TASK DETAILS: Below are records. Copy every line with "script" in it.

STORED DATA:
⁂

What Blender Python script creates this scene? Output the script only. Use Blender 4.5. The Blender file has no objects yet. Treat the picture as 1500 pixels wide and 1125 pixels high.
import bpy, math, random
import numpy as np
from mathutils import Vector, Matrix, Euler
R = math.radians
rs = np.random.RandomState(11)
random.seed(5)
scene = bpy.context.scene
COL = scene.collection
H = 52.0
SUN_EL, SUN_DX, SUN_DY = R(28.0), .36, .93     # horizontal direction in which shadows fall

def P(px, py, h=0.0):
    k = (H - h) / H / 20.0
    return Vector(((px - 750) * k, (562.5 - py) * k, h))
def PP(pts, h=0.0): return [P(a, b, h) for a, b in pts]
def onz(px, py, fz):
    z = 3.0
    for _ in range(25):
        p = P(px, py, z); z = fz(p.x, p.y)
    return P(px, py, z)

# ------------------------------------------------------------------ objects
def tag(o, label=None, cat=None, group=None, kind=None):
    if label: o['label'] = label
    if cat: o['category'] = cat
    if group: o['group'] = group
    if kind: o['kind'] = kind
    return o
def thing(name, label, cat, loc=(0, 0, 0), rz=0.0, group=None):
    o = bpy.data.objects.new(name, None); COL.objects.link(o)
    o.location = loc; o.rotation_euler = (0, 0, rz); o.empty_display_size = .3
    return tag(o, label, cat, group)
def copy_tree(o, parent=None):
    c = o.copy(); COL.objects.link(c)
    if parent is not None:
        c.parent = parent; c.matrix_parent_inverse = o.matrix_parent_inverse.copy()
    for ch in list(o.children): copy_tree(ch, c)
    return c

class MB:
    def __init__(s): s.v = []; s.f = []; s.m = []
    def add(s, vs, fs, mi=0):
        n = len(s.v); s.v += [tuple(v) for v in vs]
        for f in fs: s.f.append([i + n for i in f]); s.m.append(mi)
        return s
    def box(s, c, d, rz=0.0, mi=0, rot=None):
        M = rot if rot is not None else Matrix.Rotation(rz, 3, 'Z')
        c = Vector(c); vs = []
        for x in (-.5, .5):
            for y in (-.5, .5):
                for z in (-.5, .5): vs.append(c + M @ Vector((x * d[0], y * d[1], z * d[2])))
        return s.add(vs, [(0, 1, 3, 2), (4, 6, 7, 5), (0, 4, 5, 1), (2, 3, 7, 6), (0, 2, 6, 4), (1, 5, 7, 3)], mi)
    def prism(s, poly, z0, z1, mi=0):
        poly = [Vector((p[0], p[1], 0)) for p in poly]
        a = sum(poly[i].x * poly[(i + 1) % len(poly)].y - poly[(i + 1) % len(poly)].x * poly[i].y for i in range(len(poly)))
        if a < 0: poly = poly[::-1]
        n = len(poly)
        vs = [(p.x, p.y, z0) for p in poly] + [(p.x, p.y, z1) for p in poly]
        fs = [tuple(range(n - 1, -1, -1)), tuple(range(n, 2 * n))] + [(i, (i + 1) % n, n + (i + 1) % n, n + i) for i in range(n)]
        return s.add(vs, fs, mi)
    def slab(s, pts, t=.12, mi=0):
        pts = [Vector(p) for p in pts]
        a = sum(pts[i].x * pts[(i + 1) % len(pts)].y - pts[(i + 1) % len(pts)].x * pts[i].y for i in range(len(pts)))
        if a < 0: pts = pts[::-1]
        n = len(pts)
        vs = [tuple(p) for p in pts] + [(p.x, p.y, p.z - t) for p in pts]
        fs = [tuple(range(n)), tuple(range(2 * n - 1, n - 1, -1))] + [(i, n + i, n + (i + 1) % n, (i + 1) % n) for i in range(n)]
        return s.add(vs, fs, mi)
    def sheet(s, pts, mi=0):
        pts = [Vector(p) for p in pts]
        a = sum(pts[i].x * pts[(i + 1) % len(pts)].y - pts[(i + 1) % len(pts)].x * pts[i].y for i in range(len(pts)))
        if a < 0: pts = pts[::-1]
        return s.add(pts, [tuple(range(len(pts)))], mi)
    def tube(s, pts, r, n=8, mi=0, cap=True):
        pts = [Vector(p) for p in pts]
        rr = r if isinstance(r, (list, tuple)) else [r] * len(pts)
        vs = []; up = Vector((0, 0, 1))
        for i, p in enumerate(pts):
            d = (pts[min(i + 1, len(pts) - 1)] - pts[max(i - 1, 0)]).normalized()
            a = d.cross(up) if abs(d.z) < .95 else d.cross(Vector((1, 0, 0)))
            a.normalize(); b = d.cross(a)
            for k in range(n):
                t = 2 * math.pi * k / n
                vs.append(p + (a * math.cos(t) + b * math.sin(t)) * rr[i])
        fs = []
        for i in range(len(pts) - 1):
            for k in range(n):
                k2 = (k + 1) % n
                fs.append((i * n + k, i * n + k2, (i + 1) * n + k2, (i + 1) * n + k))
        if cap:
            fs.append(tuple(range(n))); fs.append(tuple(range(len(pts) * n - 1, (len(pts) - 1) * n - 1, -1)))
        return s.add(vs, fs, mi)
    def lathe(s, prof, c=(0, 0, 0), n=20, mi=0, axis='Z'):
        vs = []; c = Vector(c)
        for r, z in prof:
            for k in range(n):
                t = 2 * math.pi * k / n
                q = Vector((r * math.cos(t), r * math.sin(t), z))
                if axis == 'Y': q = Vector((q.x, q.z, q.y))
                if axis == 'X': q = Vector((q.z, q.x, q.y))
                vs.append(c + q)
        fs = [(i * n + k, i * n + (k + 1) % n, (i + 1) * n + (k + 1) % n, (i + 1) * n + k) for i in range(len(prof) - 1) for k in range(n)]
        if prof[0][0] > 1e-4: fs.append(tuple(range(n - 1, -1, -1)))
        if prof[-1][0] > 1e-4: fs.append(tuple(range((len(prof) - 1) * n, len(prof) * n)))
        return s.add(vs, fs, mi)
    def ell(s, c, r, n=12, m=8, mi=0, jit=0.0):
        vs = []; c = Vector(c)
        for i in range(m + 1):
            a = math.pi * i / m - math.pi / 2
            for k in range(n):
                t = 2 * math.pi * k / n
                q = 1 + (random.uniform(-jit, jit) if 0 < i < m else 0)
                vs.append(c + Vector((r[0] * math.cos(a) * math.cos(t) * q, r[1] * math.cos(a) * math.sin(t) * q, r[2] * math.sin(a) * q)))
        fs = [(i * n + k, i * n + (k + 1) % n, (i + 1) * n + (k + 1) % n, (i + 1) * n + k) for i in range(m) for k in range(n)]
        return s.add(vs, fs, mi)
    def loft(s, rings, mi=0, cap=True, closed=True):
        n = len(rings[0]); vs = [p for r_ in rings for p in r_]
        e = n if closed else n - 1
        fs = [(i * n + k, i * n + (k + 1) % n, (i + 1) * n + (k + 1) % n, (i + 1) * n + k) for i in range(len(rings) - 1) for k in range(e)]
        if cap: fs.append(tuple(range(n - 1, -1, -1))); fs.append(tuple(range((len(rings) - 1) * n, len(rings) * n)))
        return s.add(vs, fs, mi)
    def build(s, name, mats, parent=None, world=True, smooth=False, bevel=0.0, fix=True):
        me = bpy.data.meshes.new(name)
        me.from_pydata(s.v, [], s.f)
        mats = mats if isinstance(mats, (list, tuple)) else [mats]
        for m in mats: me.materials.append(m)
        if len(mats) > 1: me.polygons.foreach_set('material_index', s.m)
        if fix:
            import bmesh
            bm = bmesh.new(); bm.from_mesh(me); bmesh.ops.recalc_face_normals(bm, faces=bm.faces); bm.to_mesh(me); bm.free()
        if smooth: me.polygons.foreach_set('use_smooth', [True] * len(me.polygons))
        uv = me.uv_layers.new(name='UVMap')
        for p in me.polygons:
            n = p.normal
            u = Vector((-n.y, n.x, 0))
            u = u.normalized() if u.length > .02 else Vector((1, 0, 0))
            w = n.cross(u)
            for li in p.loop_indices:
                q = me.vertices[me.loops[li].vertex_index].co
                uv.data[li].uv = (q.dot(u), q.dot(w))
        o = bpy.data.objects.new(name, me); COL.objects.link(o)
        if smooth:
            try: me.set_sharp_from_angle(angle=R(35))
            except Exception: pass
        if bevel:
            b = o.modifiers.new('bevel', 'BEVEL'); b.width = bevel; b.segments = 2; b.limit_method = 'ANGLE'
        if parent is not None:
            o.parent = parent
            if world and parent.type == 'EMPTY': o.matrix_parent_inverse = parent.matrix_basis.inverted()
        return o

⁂

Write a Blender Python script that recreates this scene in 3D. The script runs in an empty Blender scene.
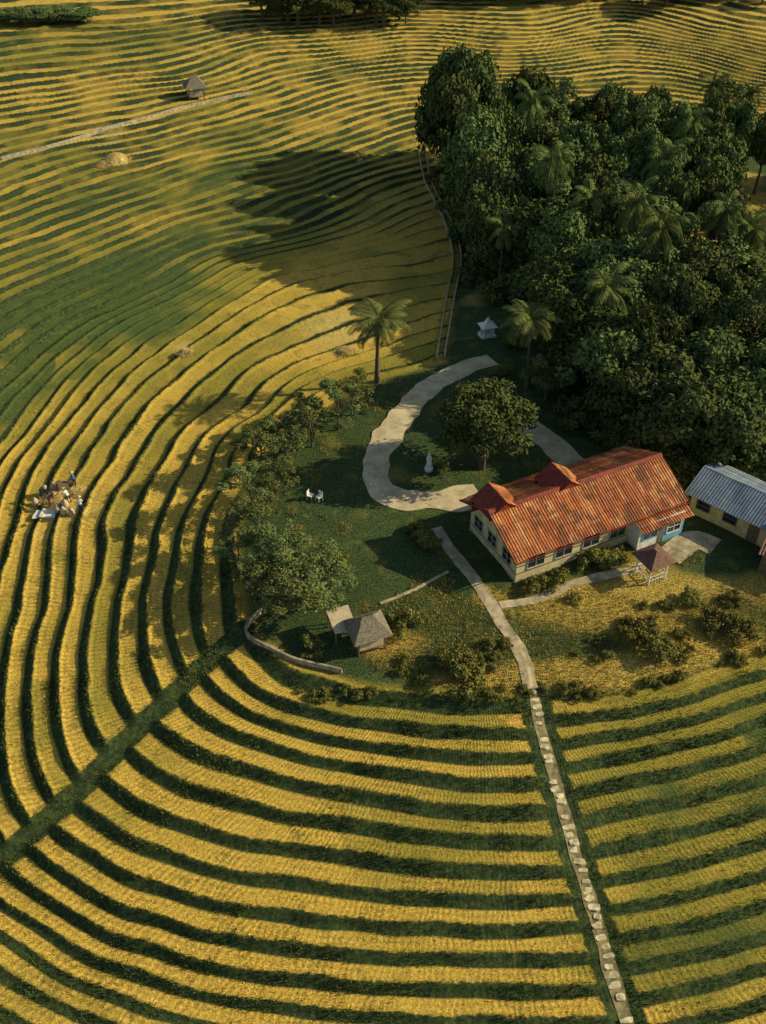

⁂

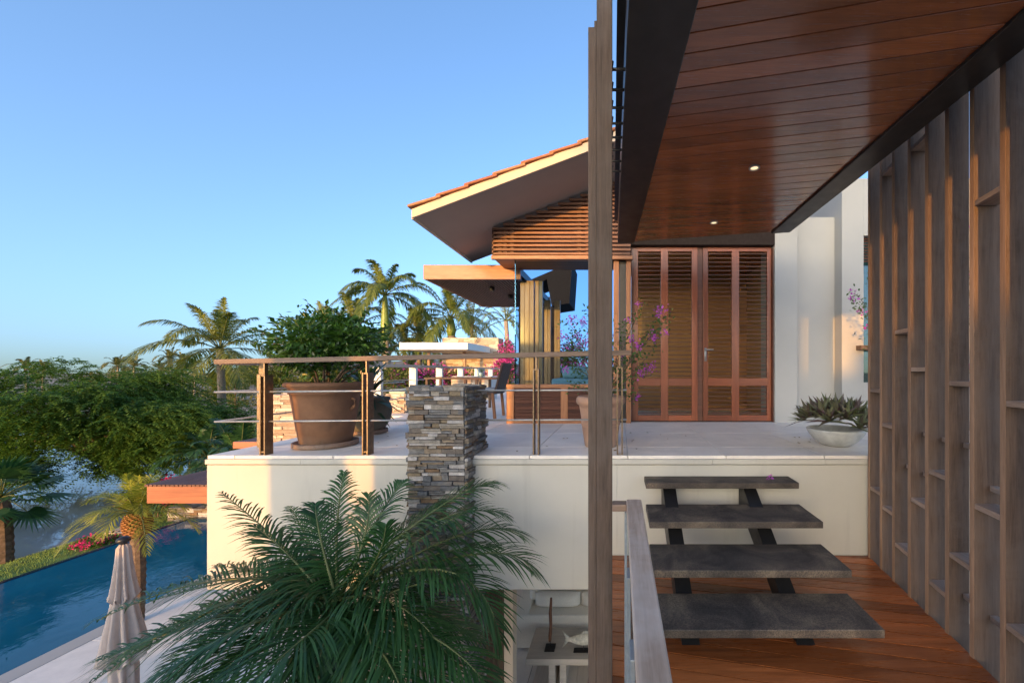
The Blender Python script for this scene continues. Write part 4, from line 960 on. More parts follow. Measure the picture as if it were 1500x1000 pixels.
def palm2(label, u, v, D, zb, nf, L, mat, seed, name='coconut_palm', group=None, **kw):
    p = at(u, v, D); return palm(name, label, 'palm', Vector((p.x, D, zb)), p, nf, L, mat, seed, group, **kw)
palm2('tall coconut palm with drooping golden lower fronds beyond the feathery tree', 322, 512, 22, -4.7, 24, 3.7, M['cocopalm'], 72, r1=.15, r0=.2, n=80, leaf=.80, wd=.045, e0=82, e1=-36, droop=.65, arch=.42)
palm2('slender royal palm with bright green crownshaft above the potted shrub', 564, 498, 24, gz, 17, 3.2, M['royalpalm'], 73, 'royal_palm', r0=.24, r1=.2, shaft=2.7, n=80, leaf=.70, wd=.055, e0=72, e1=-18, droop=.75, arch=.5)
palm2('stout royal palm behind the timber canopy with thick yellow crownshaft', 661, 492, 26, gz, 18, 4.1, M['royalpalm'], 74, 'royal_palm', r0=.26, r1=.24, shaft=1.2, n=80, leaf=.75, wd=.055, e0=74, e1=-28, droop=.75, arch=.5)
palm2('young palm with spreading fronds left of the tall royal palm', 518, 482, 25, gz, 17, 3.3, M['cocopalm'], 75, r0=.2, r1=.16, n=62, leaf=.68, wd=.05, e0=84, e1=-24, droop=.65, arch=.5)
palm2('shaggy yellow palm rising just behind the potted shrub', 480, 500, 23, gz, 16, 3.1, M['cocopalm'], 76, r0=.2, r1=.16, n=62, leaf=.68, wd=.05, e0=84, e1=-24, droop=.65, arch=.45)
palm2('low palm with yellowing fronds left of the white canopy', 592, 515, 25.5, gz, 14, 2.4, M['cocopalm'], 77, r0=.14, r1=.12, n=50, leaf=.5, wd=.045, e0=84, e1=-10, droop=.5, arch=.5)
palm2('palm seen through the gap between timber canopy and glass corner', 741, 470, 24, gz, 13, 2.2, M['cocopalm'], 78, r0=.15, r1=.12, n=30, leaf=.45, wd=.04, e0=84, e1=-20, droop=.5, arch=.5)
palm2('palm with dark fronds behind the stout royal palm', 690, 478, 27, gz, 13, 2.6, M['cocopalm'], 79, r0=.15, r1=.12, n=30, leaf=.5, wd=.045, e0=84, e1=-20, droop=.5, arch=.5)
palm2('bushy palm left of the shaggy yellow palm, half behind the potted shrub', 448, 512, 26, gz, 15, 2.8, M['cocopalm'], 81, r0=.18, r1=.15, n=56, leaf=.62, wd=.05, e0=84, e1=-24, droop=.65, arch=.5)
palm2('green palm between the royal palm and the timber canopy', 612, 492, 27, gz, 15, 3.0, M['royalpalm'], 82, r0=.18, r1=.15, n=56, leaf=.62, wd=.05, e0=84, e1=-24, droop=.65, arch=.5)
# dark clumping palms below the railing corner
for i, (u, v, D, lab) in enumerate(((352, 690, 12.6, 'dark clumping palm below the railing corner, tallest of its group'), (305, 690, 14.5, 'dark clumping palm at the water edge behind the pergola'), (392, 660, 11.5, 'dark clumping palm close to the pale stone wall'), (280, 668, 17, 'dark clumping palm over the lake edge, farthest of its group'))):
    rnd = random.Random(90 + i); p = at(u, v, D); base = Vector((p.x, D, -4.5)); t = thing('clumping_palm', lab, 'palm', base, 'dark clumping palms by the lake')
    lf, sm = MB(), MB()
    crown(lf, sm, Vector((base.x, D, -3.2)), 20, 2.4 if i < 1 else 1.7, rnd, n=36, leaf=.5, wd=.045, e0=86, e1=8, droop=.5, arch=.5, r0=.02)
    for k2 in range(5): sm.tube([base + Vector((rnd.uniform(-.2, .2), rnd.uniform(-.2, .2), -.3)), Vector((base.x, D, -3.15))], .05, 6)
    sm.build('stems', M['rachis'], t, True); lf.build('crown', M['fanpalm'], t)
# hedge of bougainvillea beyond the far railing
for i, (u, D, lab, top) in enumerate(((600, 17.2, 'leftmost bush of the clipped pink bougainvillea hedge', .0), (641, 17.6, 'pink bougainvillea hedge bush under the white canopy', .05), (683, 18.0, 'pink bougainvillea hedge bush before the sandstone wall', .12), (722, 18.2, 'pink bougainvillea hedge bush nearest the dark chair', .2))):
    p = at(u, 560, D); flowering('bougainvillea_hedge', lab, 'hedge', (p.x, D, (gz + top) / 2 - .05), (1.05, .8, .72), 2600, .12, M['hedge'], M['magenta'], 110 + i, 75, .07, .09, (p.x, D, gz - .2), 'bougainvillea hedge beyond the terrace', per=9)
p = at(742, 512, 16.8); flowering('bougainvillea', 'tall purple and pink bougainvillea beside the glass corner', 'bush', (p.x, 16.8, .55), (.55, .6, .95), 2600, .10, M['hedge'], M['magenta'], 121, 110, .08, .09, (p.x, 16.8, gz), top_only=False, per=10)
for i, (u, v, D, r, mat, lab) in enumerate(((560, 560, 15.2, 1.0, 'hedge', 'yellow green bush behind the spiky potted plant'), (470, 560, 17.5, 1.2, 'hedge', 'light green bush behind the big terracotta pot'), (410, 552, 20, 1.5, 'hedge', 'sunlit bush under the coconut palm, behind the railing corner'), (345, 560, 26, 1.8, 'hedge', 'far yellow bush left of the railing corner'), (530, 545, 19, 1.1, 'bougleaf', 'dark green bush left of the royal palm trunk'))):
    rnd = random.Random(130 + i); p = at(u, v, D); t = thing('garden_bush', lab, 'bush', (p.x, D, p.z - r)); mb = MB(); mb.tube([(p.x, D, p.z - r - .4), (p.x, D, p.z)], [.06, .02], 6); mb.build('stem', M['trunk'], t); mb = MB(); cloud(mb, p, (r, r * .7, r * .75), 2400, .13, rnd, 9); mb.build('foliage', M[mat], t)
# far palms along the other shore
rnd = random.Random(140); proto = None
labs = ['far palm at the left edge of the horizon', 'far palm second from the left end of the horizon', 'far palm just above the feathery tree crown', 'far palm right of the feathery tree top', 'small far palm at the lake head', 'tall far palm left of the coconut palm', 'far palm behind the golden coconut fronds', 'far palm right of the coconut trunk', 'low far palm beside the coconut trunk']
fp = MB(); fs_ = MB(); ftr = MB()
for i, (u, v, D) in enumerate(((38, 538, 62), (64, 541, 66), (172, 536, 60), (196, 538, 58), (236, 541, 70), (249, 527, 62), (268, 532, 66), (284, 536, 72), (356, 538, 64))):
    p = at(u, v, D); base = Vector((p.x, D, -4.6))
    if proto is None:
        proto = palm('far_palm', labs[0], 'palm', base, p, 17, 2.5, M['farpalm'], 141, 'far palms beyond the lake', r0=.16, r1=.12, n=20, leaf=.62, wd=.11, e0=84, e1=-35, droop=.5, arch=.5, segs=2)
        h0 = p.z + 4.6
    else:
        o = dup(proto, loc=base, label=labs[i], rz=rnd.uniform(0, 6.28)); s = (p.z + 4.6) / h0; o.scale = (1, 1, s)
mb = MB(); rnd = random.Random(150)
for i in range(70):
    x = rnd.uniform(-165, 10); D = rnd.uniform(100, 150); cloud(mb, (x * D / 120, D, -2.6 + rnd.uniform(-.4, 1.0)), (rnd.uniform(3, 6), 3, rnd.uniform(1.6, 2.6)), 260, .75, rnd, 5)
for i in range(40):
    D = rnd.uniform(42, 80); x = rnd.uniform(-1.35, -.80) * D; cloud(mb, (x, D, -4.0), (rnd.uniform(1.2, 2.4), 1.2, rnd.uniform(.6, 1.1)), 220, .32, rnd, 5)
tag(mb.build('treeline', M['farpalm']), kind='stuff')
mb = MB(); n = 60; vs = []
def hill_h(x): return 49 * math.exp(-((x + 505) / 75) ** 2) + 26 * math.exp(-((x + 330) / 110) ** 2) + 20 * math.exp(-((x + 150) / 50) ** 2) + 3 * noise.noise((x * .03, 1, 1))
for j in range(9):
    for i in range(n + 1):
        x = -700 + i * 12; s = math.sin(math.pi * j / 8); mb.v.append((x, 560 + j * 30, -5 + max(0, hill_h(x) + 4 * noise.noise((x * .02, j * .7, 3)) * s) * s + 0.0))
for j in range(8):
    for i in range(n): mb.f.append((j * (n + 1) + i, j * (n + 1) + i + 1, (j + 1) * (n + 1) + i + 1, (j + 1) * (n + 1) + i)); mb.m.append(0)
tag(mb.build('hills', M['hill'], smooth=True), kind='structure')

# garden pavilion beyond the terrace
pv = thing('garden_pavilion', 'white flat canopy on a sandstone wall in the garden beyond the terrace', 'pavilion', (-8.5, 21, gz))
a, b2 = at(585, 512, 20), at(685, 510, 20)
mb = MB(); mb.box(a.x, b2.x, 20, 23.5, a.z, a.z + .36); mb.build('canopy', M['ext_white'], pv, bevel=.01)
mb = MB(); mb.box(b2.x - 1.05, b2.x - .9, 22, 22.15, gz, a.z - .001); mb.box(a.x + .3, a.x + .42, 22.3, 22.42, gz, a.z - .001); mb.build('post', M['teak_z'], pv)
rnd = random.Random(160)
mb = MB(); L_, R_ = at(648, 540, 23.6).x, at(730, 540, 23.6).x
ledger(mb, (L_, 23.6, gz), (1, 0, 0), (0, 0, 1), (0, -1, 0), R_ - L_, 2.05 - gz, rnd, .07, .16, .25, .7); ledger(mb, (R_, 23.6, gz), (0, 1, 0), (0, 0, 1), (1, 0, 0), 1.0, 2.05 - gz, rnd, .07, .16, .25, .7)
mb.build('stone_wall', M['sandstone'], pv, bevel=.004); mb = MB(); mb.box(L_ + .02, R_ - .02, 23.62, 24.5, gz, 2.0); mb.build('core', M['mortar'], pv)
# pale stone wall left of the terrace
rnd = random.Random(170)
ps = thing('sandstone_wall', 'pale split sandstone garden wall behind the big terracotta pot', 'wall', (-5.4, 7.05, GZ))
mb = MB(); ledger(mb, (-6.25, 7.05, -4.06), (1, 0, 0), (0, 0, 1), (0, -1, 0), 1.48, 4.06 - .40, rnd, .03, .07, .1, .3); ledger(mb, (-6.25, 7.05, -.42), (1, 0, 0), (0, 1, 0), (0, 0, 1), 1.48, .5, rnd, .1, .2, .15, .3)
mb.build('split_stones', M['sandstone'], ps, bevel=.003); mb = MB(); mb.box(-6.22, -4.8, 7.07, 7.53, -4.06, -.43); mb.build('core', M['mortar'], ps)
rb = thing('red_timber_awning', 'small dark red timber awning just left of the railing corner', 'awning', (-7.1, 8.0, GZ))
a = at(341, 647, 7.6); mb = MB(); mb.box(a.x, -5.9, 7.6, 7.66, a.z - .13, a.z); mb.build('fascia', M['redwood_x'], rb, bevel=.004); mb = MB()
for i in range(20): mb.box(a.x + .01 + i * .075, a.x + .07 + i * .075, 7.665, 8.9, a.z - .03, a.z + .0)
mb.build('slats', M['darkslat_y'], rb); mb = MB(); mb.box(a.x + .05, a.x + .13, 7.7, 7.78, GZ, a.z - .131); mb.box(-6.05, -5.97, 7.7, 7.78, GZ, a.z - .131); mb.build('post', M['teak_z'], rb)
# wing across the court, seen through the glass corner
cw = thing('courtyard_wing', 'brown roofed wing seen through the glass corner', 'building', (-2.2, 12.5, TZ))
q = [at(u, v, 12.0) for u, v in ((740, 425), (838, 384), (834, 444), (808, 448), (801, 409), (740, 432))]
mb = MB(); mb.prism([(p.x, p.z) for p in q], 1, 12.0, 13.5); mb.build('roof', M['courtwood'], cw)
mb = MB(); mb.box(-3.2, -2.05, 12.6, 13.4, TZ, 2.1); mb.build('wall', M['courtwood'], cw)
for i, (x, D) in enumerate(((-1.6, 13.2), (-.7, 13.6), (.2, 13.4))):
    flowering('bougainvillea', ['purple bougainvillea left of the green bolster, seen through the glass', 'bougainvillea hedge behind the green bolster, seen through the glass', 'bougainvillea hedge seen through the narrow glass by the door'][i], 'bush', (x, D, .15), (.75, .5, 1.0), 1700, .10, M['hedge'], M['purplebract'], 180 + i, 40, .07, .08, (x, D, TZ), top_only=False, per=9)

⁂

SOLUTION:
What Blender Python script creates this scene? Output the script only. Use Blender 4.5. The Blender file has no objects yet. Treat the picture as 1500 pixels wide and 1125 pixels high.
Write a Blender Python script that recreates this scene in 3D. The script runs in an empty Blender scene.
The Blender Python script for this scene continues. Write part 4, from line 960 on. More parts follow. Measure the picture as if it were 1500x1000 pixels.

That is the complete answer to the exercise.